Windows 10: What’s happening?

Earlier this week we tweeted the news that Windows 10 will be available free for existing Windows 7 and 8 users – but we haven’t really gone into what we can expect from the new operating system expected to be released later this year.

Microsoft revealed a number of details in an event last week – for the most part it seems like it’s business as usual, but there are a few features that will tempt Windows 7 and 8 users across, as well as those currently considering alternatives:

Display and UX

Users of Windows 8 will immediately notice a massive improvement – Microsoft has returned to its single-interface structure, combining the Control Panel with its modern UI for a much simpler user experience. There will also be the new Continuum feature, which shifts the UI to the desktop depending on whether you’re using a PC or mobile device.

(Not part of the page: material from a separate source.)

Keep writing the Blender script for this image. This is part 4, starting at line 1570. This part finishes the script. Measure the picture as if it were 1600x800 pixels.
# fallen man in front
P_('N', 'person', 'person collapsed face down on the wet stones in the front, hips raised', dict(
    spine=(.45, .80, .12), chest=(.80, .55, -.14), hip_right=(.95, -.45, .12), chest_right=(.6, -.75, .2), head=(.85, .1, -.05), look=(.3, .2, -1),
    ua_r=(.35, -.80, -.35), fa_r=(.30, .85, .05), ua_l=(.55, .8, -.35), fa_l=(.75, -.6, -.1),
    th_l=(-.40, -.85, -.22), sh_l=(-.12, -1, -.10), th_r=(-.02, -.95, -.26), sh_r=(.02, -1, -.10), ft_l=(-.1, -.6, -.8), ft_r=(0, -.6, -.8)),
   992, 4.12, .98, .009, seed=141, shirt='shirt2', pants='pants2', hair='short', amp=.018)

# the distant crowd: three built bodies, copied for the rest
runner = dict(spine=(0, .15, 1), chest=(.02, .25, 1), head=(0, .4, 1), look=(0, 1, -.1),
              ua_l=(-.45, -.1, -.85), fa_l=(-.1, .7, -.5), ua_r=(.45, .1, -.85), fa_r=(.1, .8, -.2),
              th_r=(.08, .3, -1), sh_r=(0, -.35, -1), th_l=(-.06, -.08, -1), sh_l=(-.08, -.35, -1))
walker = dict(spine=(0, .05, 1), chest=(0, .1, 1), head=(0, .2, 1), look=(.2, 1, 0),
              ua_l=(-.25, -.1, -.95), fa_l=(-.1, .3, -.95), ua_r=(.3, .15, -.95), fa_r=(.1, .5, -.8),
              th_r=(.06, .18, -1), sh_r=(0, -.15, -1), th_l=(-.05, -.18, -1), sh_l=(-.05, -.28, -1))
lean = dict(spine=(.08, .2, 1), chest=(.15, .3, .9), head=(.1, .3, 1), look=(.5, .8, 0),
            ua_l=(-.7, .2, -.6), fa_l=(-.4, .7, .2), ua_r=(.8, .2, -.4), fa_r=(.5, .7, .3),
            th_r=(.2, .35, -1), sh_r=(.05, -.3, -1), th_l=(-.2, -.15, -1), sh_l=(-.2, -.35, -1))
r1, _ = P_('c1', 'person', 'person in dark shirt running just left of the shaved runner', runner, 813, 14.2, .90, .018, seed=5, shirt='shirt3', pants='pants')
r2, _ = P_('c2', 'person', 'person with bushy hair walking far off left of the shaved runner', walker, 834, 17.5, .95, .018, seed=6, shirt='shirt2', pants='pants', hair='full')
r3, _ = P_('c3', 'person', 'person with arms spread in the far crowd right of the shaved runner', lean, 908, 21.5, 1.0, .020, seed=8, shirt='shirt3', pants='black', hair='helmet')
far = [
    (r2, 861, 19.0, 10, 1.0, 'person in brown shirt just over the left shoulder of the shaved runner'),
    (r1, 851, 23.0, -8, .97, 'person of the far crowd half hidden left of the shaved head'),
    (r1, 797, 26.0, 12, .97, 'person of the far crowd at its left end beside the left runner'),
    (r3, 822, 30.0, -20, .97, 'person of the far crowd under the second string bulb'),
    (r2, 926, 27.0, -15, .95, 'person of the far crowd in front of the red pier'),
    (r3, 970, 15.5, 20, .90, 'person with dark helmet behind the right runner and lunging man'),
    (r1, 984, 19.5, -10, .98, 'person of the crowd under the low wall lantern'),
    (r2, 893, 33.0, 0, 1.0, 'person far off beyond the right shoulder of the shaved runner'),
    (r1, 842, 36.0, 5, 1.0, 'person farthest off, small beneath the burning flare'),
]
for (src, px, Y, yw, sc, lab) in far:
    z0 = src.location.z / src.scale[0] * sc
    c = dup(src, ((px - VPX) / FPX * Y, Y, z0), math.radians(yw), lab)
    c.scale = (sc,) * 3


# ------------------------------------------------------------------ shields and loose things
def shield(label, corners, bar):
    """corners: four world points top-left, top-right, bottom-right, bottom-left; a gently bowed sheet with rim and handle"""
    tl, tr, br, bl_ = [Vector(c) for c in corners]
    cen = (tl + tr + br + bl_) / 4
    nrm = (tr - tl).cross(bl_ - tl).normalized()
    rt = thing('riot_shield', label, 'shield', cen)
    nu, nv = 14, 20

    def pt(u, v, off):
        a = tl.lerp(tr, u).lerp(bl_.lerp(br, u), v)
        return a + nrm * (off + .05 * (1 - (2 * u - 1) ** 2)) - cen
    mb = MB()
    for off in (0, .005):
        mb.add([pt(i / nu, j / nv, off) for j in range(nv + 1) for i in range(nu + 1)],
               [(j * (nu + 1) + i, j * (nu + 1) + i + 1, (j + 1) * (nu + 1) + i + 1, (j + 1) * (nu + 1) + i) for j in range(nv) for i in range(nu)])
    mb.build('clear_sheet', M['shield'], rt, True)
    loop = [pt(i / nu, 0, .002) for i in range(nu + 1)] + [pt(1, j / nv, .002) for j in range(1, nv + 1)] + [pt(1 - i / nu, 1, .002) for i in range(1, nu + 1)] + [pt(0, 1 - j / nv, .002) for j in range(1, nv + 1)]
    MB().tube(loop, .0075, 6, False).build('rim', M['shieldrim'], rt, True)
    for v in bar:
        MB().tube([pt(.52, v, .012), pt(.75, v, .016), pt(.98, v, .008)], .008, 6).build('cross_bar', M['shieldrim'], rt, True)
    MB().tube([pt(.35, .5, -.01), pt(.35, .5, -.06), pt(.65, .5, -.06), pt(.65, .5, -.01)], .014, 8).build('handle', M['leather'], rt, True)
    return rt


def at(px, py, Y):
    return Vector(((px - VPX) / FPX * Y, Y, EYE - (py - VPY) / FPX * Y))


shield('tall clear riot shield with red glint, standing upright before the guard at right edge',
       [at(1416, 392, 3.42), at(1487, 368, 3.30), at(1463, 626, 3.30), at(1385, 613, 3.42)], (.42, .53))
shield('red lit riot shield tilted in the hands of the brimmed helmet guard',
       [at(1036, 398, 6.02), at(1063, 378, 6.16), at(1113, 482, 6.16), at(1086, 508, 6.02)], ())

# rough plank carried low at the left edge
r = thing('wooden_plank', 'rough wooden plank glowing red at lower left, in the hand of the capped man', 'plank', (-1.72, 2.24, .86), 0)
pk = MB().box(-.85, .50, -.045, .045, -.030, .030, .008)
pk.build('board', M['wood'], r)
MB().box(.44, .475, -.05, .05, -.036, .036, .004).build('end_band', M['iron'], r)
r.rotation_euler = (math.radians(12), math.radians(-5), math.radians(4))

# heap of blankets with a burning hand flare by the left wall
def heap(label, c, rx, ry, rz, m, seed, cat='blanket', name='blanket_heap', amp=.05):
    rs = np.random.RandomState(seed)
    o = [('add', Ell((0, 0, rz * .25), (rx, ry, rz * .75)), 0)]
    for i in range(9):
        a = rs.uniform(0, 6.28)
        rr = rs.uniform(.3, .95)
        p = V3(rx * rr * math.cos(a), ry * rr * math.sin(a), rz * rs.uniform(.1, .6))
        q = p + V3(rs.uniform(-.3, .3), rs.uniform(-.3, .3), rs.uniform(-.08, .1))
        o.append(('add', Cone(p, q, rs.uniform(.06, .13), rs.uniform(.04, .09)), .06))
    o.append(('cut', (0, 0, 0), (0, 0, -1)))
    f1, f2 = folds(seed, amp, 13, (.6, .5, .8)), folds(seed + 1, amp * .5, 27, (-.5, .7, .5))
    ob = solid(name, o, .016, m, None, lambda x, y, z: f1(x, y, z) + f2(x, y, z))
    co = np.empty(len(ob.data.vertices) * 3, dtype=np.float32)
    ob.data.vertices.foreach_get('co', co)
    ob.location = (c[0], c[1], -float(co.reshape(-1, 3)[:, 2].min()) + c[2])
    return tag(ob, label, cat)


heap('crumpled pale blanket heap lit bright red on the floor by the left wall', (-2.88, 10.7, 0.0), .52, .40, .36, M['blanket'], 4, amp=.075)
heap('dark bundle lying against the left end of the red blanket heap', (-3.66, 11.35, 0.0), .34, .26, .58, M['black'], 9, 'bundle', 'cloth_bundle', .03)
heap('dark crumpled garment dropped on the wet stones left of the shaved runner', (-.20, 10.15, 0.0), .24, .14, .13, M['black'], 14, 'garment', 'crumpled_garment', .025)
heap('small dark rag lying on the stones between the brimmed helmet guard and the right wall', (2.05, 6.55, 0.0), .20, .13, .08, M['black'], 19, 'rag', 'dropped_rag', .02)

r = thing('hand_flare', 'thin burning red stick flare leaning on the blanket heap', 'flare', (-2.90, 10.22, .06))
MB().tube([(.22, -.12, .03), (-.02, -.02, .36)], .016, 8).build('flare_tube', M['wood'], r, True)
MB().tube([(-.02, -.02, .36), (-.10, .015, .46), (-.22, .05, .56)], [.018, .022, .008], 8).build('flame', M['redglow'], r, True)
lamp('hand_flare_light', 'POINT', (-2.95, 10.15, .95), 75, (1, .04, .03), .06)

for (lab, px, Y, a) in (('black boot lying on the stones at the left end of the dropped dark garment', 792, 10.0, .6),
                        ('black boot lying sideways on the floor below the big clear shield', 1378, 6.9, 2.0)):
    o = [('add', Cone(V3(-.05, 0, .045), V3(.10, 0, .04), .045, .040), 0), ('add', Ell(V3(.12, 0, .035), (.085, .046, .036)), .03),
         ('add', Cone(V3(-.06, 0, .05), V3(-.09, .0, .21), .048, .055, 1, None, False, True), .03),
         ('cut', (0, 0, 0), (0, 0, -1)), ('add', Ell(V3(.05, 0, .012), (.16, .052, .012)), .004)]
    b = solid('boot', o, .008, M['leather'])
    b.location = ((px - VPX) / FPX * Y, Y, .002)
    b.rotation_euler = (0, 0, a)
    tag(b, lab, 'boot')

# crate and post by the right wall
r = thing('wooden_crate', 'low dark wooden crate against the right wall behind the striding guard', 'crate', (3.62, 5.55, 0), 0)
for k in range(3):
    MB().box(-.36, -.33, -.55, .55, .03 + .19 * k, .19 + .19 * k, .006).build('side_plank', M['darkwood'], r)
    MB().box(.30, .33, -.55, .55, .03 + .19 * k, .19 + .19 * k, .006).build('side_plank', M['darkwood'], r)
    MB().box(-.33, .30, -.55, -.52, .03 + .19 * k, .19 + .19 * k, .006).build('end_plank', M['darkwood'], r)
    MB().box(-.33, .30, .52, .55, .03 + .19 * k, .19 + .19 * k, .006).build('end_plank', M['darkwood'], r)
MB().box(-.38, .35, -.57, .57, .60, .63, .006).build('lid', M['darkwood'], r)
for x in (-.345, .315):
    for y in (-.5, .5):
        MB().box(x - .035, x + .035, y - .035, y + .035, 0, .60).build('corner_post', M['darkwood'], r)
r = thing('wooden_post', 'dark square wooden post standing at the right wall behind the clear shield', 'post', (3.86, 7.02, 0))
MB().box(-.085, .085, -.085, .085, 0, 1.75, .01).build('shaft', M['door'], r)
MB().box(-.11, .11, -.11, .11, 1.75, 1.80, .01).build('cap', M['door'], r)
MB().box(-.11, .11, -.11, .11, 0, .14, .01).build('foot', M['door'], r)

Digging in a little deeper, PC World reports that users will be able to make the Start menu fullscreen, and notifications from the Action Center can be expanded easily. The Action Center itself has received a makeover; increased functionality and ease-of-use will be key, and we’ll get a glimpse of that when the preview comes out next week.


A new pieces of software will be shipping with Windows 10; Cortana, Microsoft’s highly-rated digital assistant, will be making the jump from mobile to PC. Cortana is essentially a search taskbar based on the Bing engine, and here it’ll be responsible for searching your PC, your cloud-based files and the web. Even better, it’s retaining its voice-activated command system.

Mobile and universal apps

Finally, Windows 10 will also be rolled out to phones and tablets, and Microsoft is aiming for a seamless experience from PC to touchscreen – universal apps and touch-friendly Office apps mean you should be able to shift from one platform to another with little to no interruption to your working environment. Whether you’re using Windows for work or leisure, this should be good news – and it’s certainly a good sign that Microsoft’s development teams are still on the ball.